SUPPLIED DATA:
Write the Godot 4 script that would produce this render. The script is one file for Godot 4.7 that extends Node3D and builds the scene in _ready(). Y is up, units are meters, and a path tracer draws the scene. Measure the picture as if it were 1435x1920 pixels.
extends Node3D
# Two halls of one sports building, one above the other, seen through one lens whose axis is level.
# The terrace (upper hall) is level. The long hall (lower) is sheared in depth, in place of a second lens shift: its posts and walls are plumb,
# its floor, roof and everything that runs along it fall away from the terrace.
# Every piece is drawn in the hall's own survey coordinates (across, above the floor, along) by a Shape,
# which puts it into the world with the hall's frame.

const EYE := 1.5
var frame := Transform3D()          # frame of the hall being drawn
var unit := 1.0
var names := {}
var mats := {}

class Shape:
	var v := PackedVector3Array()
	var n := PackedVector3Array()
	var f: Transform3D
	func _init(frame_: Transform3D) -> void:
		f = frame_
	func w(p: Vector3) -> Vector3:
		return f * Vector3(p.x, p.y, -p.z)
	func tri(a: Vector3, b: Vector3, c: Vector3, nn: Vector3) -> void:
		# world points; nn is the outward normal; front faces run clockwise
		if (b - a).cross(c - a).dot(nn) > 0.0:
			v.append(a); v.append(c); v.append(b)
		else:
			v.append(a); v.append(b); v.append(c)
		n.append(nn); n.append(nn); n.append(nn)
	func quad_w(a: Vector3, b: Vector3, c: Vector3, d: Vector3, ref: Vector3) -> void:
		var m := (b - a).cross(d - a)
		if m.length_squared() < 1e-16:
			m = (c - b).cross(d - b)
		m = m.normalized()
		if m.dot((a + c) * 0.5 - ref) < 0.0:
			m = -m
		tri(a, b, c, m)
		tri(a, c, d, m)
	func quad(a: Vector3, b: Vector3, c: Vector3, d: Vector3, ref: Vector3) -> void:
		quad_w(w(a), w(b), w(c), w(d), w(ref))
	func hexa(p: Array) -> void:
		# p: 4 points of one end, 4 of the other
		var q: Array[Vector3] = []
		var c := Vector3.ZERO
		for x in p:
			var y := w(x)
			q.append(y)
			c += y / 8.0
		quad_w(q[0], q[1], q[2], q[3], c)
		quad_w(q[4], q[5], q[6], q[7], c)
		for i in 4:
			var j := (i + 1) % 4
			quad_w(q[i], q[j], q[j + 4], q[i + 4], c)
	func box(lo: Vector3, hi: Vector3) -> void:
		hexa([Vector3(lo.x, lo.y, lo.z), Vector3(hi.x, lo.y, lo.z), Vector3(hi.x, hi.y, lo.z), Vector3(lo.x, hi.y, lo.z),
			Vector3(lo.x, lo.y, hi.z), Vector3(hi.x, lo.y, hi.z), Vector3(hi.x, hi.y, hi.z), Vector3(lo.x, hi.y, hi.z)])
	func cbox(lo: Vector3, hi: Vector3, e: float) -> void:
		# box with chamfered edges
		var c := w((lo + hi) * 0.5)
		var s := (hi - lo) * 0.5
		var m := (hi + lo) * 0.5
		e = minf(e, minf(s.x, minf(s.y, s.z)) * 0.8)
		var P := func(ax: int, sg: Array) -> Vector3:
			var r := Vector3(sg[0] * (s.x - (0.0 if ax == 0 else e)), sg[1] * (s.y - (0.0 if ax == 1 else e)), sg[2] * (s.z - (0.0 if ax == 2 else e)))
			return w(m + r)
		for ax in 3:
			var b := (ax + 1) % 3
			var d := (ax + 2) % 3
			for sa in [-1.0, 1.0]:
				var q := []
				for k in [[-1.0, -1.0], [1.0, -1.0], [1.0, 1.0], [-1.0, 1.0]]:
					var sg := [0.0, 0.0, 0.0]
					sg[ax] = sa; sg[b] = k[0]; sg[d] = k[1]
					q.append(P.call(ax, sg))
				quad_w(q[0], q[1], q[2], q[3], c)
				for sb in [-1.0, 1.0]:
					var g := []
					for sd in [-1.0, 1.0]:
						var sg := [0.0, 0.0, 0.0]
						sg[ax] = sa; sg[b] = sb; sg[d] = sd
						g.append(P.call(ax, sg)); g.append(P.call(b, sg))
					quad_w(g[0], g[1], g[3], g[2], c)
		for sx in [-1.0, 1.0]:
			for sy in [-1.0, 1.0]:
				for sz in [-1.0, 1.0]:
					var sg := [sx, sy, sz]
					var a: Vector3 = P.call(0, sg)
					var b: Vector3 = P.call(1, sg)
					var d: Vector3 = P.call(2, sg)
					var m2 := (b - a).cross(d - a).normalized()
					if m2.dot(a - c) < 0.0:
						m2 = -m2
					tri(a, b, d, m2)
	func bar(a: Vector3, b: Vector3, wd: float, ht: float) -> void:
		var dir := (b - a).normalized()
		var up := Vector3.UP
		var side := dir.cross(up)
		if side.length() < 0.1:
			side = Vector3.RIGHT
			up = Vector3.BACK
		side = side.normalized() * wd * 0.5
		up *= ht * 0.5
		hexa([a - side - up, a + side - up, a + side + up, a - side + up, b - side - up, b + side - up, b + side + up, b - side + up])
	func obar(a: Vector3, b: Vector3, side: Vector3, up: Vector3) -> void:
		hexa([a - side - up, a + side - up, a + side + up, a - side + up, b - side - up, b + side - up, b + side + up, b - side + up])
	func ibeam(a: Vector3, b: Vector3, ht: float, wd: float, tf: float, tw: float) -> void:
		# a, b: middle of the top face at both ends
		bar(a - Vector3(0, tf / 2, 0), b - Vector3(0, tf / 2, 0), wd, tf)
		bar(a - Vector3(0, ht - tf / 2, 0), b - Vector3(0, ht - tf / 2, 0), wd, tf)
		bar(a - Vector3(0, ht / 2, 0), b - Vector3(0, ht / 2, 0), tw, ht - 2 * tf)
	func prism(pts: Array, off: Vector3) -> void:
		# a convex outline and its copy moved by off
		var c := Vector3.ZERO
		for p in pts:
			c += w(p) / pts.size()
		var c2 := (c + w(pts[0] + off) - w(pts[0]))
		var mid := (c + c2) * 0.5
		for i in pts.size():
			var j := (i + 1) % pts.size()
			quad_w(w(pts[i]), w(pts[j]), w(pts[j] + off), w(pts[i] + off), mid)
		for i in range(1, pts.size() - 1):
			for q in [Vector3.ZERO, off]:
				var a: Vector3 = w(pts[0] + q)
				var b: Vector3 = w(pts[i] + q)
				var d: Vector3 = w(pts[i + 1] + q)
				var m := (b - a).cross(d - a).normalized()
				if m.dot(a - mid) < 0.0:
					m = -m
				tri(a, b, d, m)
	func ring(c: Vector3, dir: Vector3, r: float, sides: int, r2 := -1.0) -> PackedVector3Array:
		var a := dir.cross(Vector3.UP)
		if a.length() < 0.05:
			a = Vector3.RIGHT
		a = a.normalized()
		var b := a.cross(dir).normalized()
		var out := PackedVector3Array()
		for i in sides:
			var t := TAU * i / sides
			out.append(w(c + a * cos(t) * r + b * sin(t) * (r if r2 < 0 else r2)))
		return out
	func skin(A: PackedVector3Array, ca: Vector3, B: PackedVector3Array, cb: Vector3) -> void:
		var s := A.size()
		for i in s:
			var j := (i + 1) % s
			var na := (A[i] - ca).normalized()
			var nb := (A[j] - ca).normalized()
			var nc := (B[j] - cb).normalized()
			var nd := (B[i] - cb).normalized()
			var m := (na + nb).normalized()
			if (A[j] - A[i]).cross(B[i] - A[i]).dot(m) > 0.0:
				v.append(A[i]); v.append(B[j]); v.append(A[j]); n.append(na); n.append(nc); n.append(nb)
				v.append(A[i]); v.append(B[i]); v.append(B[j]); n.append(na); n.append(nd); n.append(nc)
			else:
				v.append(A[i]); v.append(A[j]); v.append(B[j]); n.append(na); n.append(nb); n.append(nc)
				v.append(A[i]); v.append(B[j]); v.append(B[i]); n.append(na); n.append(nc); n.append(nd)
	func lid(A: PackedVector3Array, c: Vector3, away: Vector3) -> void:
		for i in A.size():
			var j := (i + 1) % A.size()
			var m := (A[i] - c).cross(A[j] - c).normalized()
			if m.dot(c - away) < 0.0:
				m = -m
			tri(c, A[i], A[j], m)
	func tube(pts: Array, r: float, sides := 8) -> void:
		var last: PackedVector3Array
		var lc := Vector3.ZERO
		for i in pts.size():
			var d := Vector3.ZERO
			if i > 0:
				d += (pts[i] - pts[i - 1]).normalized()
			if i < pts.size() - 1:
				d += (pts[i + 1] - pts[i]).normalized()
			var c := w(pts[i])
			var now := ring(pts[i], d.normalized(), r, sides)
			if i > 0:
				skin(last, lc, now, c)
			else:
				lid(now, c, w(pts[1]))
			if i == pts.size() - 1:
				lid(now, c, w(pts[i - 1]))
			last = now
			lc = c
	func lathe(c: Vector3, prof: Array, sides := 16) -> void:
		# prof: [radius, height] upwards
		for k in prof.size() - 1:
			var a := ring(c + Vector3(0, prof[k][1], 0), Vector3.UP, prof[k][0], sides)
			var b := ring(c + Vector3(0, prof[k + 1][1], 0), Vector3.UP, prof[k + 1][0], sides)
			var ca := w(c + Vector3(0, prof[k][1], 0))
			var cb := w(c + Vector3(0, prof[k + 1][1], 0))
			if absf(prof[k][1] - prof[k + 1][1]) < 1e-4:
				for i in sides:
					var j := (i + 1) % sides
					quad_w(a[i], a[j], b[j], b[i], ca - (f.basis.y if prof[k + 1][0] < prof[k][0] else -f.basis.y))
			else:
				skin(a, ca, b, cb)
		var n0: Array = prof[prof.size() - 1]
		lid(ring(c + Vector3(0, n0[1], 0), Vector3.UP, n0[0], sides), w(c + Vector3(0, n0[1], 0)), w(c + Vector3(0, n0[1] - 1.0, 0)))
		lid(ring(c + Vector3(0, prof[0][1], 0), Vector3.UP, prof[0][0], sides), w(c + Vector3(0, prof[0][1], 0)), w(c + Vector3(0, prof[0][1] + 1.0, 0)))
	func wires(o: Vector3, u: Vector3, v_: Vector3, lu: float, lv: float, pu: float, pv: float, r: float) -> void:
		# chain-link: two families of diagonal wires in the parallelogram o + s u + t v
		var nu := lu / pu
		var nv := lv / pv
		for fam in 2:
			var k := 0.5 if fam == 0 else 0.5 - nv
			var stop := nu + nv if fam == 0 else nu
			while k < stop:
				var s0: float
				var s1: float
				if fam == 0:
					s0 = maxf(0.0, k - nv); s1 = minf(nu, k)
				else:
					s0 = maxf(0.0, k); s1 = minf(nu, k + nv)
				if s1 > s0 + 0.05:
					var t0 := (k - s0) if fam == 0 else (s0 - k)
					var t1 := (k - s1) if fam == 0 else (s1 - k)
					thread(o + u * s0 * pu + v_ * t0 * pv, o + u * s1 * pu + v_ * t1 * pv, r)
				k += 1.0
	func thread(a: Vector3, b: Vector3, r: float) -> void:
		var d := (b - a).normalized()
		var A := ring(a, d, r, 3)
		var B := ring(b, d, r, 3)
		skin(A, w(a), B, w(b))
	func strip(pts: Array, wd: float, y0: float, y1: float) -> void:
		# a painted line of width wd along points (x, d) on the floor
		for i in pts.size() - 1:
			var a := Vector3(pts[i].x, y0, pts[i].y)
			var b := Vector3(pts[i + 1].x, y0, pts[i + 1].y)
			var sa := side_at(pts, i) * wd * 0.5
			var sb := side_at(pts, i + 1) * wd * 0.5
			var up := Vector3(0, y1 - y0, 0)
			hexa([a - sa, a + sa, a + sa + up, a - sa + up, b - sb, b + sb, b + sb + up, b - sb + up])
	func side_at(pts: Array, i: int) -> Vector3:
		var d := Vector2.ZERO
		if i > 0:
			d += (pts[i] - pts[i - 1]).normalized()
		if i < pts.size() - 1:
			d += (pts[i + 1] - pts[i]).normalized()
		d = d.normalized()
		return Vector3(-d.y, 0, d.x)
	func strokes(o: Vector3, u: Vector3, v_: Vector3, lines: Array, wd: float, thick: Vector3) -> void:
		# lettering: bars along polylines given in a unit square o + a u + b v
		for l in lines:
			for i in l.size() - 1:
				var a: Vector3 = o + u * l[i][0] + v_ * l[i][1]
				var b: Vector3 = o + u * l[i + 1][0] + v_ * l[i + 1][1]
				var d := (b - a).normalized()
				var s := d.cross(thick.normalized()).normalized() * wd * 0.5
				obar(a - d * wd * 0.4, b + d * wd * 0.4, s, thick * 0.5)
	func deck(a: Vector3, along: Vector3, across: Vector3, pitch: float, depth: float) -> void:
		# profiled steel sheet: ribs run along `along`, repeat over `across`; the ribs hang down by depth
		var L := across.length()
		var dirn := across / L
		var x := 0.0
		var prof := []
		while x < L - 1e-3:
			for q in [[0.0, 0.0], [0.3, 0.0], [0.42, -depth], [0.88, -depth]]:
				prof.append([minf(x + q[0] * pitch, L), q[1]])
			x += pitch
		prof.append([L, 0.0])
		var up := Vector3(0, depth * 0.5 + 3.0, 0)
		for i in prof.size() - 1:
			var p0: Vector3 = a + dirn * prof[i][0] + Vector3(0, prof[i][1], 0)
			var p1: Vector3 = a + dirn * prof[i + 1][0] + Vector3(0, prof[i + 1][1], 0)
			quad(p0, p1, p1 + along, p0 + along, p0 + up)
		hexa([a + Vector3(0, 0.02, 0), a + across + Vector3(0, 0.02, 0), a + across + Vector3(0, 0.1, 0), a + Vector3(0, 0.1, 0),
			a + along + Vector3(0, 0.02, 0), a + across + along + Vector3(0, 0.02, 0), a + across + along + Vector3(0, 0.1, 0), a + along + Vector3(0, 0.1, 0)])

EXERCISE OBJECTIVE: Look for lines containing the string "that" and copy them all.

RESULT FOR THIS EXERCISE:
Write the Godot 4 script that would produce this render. The script is one file for Godot 4.7 that extends Node3D and builds the scene in _ready(). Y is up, units are meters, and a path tracer draws the scene. Measure the picture as if it were 1435x1920 pixels.
# its floor, roof and everything that runs along it fall away from the terrace.